While the infamous UN resolution is nowadays widely regarded as an embarrassing part of the Soviet-Arab Cold War efforts to undermine Israel, it is hardly surprising that anti-Israel activists yearn to recreate this effective weapon to delegitimize the Jewish state – after all, in the wake of the UN’s “Zionism is racism” resolution, Zionism became “a metaphor for universal evil” and it was considered perfectly legitimate to boycott Jewish groups or individuals suspected of Zionist sympathies. This must truly seem like the good old times if you are a BDS activist.
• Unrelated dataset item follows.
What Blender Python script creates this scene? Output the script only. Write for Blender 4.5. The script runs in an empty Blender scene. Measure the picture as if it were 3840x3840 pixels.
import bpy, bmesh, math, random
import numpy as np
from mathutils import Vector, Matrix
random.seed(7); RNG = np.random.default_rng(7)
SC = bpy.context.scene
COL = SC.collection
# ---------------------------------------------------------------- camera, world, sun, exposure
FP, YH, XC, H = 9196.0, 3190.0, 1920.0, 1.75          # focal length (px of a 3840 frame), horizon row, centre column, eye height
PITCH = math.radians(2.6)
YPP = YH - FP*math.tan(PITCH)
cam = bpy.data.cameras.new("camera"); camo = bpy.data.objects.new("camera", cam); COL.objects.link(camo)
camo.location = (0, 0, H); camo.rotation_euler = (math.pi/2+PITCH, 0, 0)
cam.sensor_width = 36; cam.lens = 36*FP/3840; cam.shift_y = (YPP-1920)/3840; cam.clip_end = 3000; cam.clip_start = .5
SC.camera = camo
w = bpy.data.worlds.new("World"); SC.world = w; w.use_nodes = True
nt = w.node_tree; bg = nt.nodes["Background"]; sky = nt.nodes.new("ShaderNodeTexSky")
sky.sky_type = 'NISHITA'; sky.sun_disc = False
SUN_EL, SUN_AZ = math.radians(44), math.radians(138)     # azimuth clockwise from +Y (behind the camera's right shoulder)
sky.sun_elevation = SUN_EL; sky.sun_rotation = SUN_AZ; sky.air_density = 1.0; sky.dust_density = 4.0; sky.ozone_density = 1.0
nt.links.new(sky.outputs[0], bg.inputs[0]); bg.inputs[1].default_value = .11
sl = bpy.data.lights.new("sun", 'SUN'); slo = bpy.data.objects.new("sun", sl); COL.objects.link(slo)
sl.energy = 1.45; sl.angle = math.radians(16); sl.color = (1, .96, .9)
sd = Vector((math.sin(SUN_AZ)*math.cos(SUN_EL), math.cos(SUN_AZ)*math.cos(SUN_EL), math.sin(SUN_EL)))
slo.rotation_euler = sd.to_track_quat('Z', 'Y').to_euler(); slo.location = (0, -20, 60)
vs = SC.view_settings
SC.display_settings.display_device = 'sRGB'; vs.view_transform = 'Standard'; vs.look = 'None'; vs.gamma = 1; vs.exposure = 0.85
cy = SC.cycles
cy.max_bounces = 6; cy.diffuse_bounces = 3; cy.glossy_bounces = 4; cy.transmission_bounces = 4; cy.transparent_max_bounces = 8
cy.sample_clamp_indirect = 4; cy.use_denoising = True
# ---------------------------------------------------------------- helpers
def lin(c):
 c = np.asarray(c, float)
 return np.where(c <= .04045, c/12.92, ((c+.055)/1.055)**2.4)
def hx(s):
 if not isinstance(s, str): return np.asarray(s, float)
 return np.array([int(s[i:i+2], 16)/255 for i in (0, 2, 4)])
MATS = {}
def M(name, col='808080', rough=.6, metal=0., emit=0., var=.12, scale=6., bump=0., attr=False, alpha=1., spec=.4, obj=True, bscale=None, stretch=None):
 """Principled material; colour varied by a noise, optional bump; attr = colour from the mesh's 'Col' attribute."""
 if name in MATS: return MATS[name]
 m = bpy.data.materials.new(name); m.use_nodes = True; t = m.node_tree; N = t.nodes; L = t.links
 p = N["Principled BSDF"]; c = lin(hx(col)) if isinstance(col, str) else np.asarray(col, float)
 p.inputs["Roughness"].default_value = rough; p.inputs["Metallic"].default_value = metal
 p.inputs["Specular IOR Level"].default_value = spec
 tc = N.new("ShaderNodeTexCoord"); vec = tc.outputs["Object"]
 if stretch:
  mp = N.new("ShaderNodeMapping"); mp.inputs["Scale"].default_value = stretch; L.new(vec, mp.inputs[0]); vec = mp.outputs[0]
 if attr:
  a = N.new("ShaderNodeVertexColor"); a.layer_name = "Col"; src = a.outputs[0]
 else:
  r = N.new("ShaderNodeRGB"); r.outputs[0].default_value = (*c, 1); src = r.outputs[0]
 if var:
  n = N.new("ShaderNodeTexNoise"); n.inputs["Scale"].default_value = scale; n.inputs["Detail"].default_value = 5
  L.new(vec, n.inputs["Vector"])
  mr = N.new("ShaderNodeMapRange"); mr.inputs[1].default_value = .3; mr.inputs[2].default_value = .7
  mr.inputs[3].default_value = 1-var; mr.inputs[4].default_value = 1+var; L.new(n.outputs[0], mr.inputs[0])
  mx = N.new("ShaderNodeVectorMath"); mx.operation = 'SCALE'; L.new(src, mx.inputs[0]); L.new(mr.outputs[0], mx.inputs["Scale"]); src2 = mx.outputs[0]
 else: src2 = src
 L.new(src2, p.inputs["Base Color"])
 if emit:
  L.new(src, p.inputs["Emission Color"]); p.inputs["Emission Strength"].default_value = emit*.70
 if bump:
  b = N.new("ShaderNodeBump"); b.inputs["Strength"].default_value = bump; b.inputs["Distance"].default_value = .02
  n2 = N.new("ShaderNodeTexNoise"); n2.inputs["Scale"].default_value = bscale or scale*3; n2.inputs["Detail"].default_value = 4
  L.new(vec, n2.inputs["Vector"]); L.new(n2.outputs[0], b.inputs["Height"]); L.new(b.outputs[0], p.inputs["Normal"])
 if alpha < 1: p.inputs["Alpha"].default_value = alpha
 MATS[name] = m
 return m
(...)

The inconvenient truth is that as long as BDS activists like Omar Barghouti remain firmly opposed to a two-state solution that would result in the peaceful coexistence of a Jewish and a Palestinian state, their activism has nothing to do with human rights. Try as he may, Barghouti cannot conceal that he is actually campaigning for what he regards as the most fundamental and non-negotiable Palestinian “right:” the supposed “right” to finally achieve what the Arab war against the emerging Jewish state failed to accomplish. The Palestinians who fled this war that was supposedly waged on their behalf have served as pawns ever since, clinging to their refugee status and the illusion that it could be passed on through generations reared in the belief that the Jews of Israel are their “misfortune.” But then as now, their misfortune was the unwillingness of the Arabs to acknowledge the simple fact that the Jews are one of the Middle East’s most ancient peoples who, in modern times, could claim as much of a right to self-determination as the Arabs. People like Omar Barghouti are still unwilling to acknowledge this simple fact and are devoting all their energies to convince the world that Jewish self-determination is the misfortune of the Palestinians and that it is therefore their “right” to insist that the Jews in the Middle East should be forced to once again live as a minority under Arab Muslim rule.